Task: In your copy, leave out the pictures; write out all the data exactly.

[begin Provided material]

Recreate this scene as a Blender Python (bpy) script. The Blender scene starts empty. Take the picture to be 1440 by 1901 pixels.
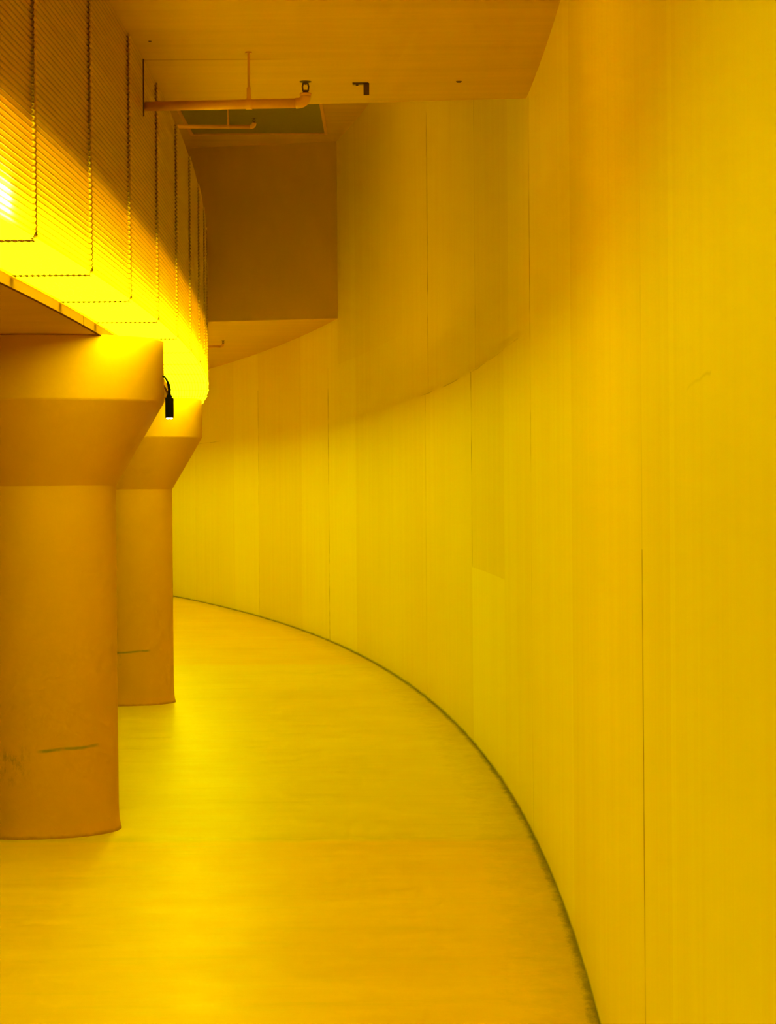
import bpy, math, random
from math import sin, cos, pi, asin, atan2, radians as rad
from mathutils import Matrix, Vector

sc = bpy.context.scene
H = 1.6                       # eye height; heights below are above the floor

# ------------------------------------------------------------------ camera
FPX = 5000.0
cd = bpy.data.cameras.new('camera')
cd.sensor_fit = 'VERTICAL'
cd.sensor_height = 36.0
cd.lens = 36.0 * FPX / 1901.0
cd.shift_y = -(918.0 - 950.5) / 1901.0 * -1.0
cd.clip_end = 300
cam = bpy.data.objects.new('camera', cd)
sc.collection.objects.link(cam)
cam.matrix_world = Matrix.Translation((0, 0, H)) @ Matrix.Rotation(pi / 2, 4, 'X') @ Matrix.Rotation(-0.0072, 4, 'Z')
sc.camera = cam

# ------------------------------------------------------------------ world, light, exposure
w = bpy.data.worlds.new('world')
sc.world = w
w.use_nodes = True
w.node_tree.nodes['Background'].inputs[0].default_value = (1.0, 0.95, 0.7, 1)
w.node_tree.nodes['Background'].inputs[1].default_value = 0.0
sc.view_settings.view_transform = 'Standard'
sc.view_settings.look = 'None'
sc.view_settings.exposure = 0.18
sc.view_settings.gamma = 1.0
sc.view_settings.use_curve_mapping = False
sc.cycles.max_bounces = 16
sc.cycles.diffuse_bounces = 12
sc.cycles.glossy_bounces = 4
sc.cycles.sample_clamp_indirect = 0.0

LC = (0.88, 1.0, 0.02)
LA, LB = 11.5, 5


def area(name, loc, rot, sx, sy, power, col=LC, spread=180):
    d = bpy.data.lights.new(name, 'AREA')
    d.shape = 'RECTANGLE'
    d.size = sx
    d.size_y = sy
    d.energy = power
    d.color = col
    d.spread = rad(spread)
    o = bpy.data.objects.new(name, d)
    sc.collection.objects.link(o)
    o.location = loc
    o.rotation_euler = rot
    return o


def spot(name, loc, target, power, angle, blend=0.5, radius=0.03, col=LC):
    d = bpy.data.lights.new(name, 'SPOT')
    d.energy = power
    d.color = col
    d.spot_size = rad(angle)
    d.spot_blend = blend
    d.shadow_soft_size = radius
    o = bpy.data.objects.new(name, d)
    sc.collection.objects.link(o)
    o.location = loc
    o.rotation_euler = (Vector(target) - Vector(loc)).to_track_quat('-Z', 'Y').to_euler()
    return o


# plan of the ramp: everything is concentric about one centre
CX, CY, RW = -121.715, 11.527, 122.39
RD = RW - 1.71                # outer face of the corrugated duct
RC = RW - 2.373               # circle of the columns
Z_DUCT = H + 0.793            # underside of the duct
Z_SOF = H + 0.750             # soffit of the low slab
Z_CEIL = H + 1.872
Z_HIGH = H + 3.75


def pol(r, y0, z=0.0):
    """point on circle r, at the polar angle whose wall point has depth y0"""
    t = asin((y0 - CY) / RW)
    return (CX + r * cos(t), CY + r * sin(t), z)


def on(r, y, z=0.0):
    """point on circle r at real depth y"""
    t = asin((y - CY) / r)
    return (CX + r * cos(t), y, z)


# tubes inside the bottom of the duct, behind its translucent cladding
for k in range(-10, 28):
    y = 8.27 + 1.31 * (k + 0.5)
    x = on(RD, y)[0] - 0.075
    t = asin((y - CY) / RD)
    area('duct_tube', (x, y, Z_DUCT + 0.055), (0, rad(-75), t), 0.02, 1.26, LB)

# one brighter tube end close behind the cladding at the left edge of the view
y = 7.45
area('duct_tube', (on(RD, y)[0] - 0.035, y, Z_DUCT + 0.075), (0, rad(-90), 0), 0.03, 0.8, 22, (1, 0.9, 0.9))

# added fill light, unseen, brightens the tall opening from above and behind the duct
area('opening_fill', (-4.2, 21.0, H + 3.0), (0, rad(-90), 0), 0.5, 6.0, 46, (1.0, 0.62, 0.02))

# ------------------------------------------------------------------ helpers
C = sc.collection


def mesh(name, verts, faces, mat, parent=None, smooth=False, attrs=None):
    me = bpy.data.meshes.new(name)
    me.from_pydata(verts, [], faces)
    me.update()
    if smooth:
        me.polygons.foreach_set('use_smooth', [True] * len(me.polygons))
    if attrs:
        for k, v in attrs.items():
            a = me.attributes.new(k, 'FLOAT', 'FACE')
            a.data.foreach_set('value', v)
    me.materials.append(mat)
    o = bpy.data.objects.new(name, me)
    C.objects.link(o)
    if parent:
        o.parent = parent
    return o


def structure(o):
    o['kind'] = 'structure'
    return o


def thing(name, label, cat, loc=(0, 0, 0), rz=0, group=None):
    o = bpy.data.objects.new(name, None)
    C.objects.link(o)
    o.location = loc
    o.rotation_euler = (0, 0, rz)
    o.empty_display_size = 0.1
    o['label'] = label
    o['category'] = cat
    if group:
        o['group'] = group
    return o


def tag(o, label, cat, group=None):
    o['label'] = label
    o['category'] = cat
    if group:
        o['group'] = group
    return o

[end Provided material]

In response:
Recreate this scene as a Blender Python (bpy) script. The Blender scene starts empty. Take the picture to be 1440 by 1901 pixels.
import bpy, math, random
from math import sin, cos, pi, asin, atan2, radians as rad
from mathutils import Matrix, Vector

sc = bpy.context.scene
H = 1.6                       # eye height; heights below are above the floor

# ------------------------------------------------------------------ camera
FPX = 5000.0
cd = bpy.data.cameras.new('camera')
cd.sensor_fit = 'VERTICAL'
cd.sensor_height = 36.0
cd.lens = 36.0 * FPX / 1901.0
cd.shift_y = -(918.0 - 950.5) / 1901.0 * -1.0
cd.clip_end = 300
cam = bpy.data.objects.new('camera', cd)
sc.collection.objects.link(cam)
cam.matrix_world = Matrix.Translation((0, 0, H)) @ Matrix.Rotation(pi / 2, 4, 'X') @ Matrix.Rotation(-0.0072, 4, 'Z')
sc.camera = cam

# ------------------------------------------------------------------ world, light, exposure
w = bpy.data.worlds.new('world')
sc.world = w
w.use_nodes = True
w.node_tree.nodes['Background'].inputs[0].default_value = (1.0, 0.95, 0.7, 1)
w.node_tree.nodes['Background'].inputs[1].default_value = 0.0
sc.view_settings.view_transform = 'Standard'
sc.view_settings.look = 'None'
sc.view_settings.exposure = 0.18
sc.view_settings.gamma = 1.0
sc.view_settings.use_curve_mapping = False
sc.cycles.max_bounces = 16
sc.cycles.diffuse_bounces = 12
sc.cycles.glossy_bounces = 4
sc.cycles.sample_clamp_indirect = 0.0

LC = (0.88, 1.0, 0.02)
LA, LB = 11.5, 5


def area(name, loc, rot, sx, sy, power, col=LC, spread=180):
    d = bpy.data.lights.new(name, 'AREA')
    d.shape = 'RECTANGLE'
    d.size = sx
    d.size_y = sy
    d.energy = power
    d.color = col
    d.spread = rad(spread)
    o = bpy.data.objects.new(name, d)
    sc.collection.objects.link(o)
    o.location = loc
    o.rotation_euler = rot
    return o


def spot(name, loc, target, power, angle, blend=0.5, radius=0.03, col=LC):
    d = bpy.data.lights.new(name, 'SPOT')
    d.energy = power
    d.color = col
    d.spot_size = rad(angle)
    d.spot_blend = blend
    d.shadow_soft_size = radius
    o = bpy.data.objects.new(name, d)
    sc.collection.objects.link(o)
    o.location = loc
    o.rotation_euler = (Vector(target) - Vector(loc)).to_track_quat('-Z', 'Y').to_euler()
    return o


# plan of the ramp: everything is concentric about one centre
CX, CY, RW = -121.715, 11.527, 122.39
RD = RW - 1.71                # outer face of the corrugated duct
RC = RW - 2.373               # circle of the columns
Z_DUCT = H + 0.793            # underside of the duct
Z_SOF = H + 0.750             # soffit of the low slab
Z_CEIL = H + 1.872
Z_HIGH = H + 3.75


def pol(r, y0, z=0.0):
    """point on circle r, at the polar angle whose wall point has depth y0"""
    t = asin((y0 - CY) / RW)
    return (CX + r * cos(t), CY + r * sin(t), z)


def on(r, y, z=0.0):
    """point on circle r at real depth y"""
    t = asin((y - CY) / r)
    return (CX + r * cos(t), y, z)


# tubes inside the bottom of the duct, behind its translucent cladding
for k in range(-10, 28):
    y = 8.27 + 1.31 * (k + 0.5)
    x = on(RD, y)[0] - 0.075
    t = asin((y - CY) / RD)
    area('duct_tube', (x, y, Z_DUCT + 0.055), (0, rad(-75), t), 0.02, 1.26, LB)

# one brighter tube end close behind the cladding at the left edge of the view
y = 7.45
area('duct_tube', (on(RD, y)[0] - 0.035, y, Z_DUCT + 0.075), (0, rad(-90), 0), 0.03, 0.8, 22, (1, 0.9, 0.9))

# added fill light, unseen, brightens the tall opening from above and behind the duct
area('opening_fill', (-4.2, 21.0, H + 3.0), (0, rad(-90), 0), 0.5, 6.0, 46, (1.0, 0.62, 0.02))

# ------------------------------------------------------------------ helpers
C = sc.collection


def mesh(name, verts, faces, mat, parent=None, smooth=False, attrs=None):
    me = bpy.data.meshes.new(name)
    me.from_pydata(verts, [], faces)
    me.update()
    if smooth:
        me.polygons.foreach_set('use_smooth', [True] * len(me.polygons))
    if attrs:
        for k, v in attrs.items():
            a = me.attributes.new(k, 'FLOAT', 'FACE')
            a.data.foreach_set('value', v)
    me.materials.append(mat)
    o = bpy.data.objects.new(name, me)
    C.objects.link(o)
    if parent:
        o.parent = parent
    return o


def structure(o):
    o['kind'] = 'structure'
    return o


def thing(name, label, cat, loc=(0, 0, 0), rz=0, group=None):
    o = bpy.data.objects.new(name, None)
    C.objects.link(o)
    o.location = loc
    o.rotation_euler = (0, 0, rz)
    o.empty_display_size = 0.1
    o['label'] = label
    o['category'] = cat
    if group:
        o['group'] = group
    return o


def tag(o, label, cat, group=None):
    o['label'] = label
    o['category'] = cat
    if group:
        o['group'] = group
    return o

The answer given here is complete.